Barrow (Ditch barrow), Mooresfort, Co. Tipperary
Co. Tipperary |
Barrows
In the fields of Mooresfort in County Tipperary, a faint circular depression sits inside a larger enclosure, easy to miss on the ground and yet clearly legible from the air.
What looks, at first glance, like a shallow irregularity in the soil is in fact a ditch barrow, a prehistoric burial monument defined not by a raised mound but by a surrounding fosse, or ditch, that once marked off a circular space as something set apart from the ordinary landscape.
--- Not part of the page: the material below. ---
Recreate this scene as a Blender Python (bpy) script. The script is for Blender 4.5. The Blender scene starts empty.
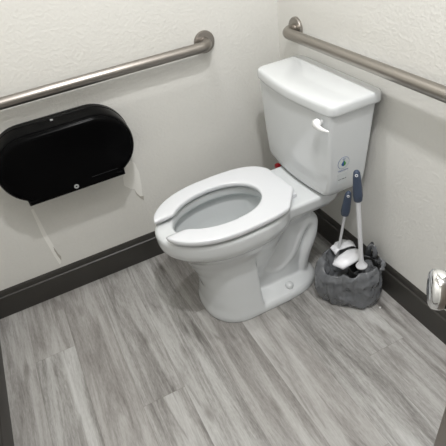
import bpy, bmesh, math, random
from math import sin, cos, pi, radians
from mathutils import Vector, Matrix, noise
random.seed(7)
C = bpy.context.scene.collection

# ------------------------------------------------------------------ materials
def lin(c):
    return tuple((v/12.92 if v <= .04045 else ((v+.055)/1.055)**2.4) for v in c)
def rgb(r, g, b): return lin((r/255, g/255, b/255))+(1,)
def mat(name, col, rough=.5, metal=0, coat=0, bump=0, scale=200, ior=1.45, detail=3, dist=.001, spec=None):
    m = bpy.data.materials.new(name); m.use_nodes = True
    n = m.node_tree.nodes; l = m.node_tree.links; p = n['Principled BSDF']
    p.inputs['Base Color'].default_value = col
    p.inputs['Roughness'].default_value = rough
    p.inputs['Metallic'].default_value = metal
    p.inputs['Coat Weight'].default_value = coat
    p.inputs['Coat Roughness'].default_value = .06
    p.inputs['IOR'].default_value = ior
    if spec is not None: p.inputs['Specular IOR Level'].default_value = spec
    tc = n.new('ShaderNodeTexCoord')
    nz = n.new('ShaderNodeTexNoise'); nz.inputs['Scale'].default_value = scale; nz.inputs['Detail'].default_value = detail
    l.new(tc.outputs['Object'], nz.inputs['Vector'])
    mx = n.new('ShaderNodeMixRGB'); mx.blend_type = 'MULTIPLY'; mx.inputs[0].default_value = .06
    mx.inputs[1].default_value = col; l.new(nz.outputs['Fac'], mx.inputs[2]); l.new(mx.outputs[0], p.inputs['Base Color'])
    if bump:
        b = n.new('ShaderNodeBump'); b.inputs['Strength'].default_value = bump; b.inputs['Distance'].default_value = dist
        l.new(nz.outputs['Fac'], b.inputs['Height']); l.new(b.outputs[0], p.inputs['Normal'])
    return m

def wall_mat():
    m = mat('wall_paint', rgb(221, 220, 215), .42, bump=.36, scale=95, detail=4, dist=.0016, spec=.4)
    n = m.node_tree.nodes; l = m.node_tree.links
    b = [x for x in n if x.type == 'BUMP'][0]; nz = [x for x in n if x.type == 'TEX_NOISE'][0]
    r = n.new('ShaderNodeValToRGB'); r.color_ramp.elements[0].position = .38; r.color_ramp.elements[1].position = .66
    l.new(nz.outputs['Fac'], r.inputs[0]); l.new(r.outputs[0], b.inputs['Height'])
    return m

def brushed(name, col, rough, axis):
    m = mat(name, col, rough, 1)
    n = m.node_tree.nodes; l = m.node_tree.links; p = n['Principled BSDF']
    tc = [x for x in n if x.type == 'TEX_COORD'][0]
    mp = n.new('ShaderNodeMapping'); s = [400, 400, 400]; s[axis] = 6; mp.inputs['Scale'].default_value = s
    nz = n.new('ShaderNodeTexNoise'); nz.inputs['Scale'].default_value = 1; nz.inputs['Detail'].default_value = 2
    l.new(tc.outputs['Object'], mp.inputs[0]); l.new(mp.outputs[0], nz.inputs['Vector'])
    mr = n.new('ShaderNodeMapRange'); mr.inputs['To Min'].default_value = rough-.08; mr.inputs['To Max'].default_value = rough+.1
    l.new(nz.outputs['Fac'], mr.inputs['Value']); l.new(mr.outputs[0], p.inputs['Roughness'])
    b = n.new('ShaderNodeBump'); b.inputs['Strength'].default_value = .08; b.inputs['Distance'].default_value = .0005
    l.new(nz.outputs['Fac'], b.inputs['Height']); l.new(b.outputs[0], p.inputs['Normal'])
    return m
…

The monument sits off-centre to the north within the enclosure it shares, and its dimensions are modest: roughly 5.8 metres north to south and 5.4 metres east to west, with the defining fosse measuring about 3 metres wide and surviving to a depth of just 0.2 metres. Much of what would once have made it legible on the ground has been disrupted by lazy beds, the narrow ridged strips of cultivated soil associated with potato growing, particularly during the centuries preceding and including the Famine period. Two of these beds run northwest to southeast across the site, cutting through the monument and giving it an oddly sunken appearance. The interior already sits roughly 0.1 metres lower than the surrounding ground, and the disturbance from agriculture has only deepened that impression. An aerial photograph, referenced as OS 2437/6, reveals the barrow more clearly than any ground-level inspection could, showing it as a roughly circular anomaly that the eye can easily reconstruct even where the fosse has been worn almost flat.